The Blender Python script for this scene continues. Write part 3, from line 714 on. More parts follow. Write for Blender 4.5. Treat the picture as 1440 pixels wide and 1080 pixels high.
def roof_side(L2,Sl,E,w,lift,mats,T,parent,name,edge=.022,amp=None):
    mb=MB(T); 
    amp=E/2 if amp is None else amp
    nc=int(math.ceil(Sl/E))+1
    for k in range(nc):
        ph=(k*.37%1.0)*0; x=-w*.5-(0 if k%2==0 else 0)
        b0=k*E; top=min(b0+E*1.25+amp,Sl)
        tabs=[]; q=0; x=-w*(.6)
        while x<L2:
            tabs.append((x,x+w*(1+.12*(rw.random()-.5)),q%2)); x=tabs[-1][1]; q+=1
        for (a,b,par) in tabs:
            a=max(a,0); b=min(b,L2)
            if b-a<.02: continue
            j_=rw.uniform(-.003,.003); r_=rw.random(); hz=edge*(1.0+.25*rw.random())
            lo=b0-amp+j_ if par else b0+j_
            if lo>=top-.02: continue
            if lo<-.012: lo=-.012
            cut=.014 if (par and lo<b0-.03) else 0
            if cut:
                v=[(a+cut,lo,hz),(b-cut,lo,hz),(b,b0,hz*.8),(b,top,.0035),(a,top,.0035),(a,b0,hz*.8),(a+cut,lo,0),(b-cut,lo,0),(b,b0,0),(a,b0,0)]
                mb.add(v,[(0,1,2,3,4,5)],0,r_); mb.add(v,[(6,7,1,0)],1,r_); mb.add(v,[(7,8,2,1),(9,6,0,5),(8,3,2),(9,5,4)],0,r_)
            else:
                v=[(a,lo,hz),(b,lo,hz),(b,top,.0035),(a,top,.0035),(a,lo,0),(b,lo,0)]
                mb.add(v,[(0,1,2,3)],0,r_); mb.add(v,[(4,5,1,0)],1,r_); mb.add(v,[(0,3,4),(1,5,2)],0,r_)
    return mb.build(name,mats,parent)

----

[What is asked]
Extract each line of the material exactly as it stands.

[Correct result]
The Blender Python script for this scene continues. Write part 3, from line 714 on. More parts follow. Write for Blender 4.5. Treat the picture as 1440 pixels wide and 1080 pixels high.
def roof_side(L2,Sl,E,w,lift,mats,T,parent,name,edge=.022,amp=None):
    mb=MB(T); 
    amp=E/2 if amp is None else amp
    nc=int(math.ceil(Sl/E))+1
    for k in range(nc):
        ph=(k*.37%1.0)*0; x=-w*.5-(0 if k%2==0 else 0)
        b0=k*E; top=min(b0+E*1.25+amp,Sl)
        tabs=[]; q=0; x=-w*(.6)
        while x<L2:
            tabs.append((x,x+w*(1+.12*(rw.random()-.5)),q%2)); x=tabs[-1][1]; q+=1
        for (a,b,par) in tabs:
            a=max(a,0); b=min(b,L2)
            if b-a<.02: continue
            j_=rw.uniform(-.003,.003); r_=rw.random(); hz=edge*(1.0+.25*rw.random())
            lo=b0-amp+j_ if par else b0+j_
            if lo>=top-.02: continue
            if lo<-.012: lo=-.012
            cut=.014 if (par and lo<b0-.03) else 0
            if cut:
                v=[(a+cut,lo,hz),(b-cut,lo,hz),(b,b0,hz*.8),(b,top,.0035),(a,top,.0035),(a,b0,hz*.8),(a+cut,lo,0),(b-cut,lo,0),(b,b0,0),(a,b0,0)]
                mb.add(v,[(0,1,2,3,4,5)],0,r_); mb.add(v,[(6,7,1,0)],1,r_); mb.add(v,[(7,8,2,1),(9,6,0,5),(8,3,2),(9,5,4)],0,r_)
            else:
                v=[(a,lo,hz),(b,lo,hz),(b,top,.0035),(a,top,.0035),(a,lo,0),(b,lo,0)]
                mb.add(v,[(0,1,2,3)],0,r_); mb.add(v,[(4,5,1,0)],1,r_); mb.add(v,[(0,3,4),(1,5,2)],0,r_)
    return mb.build(name,mats,parent)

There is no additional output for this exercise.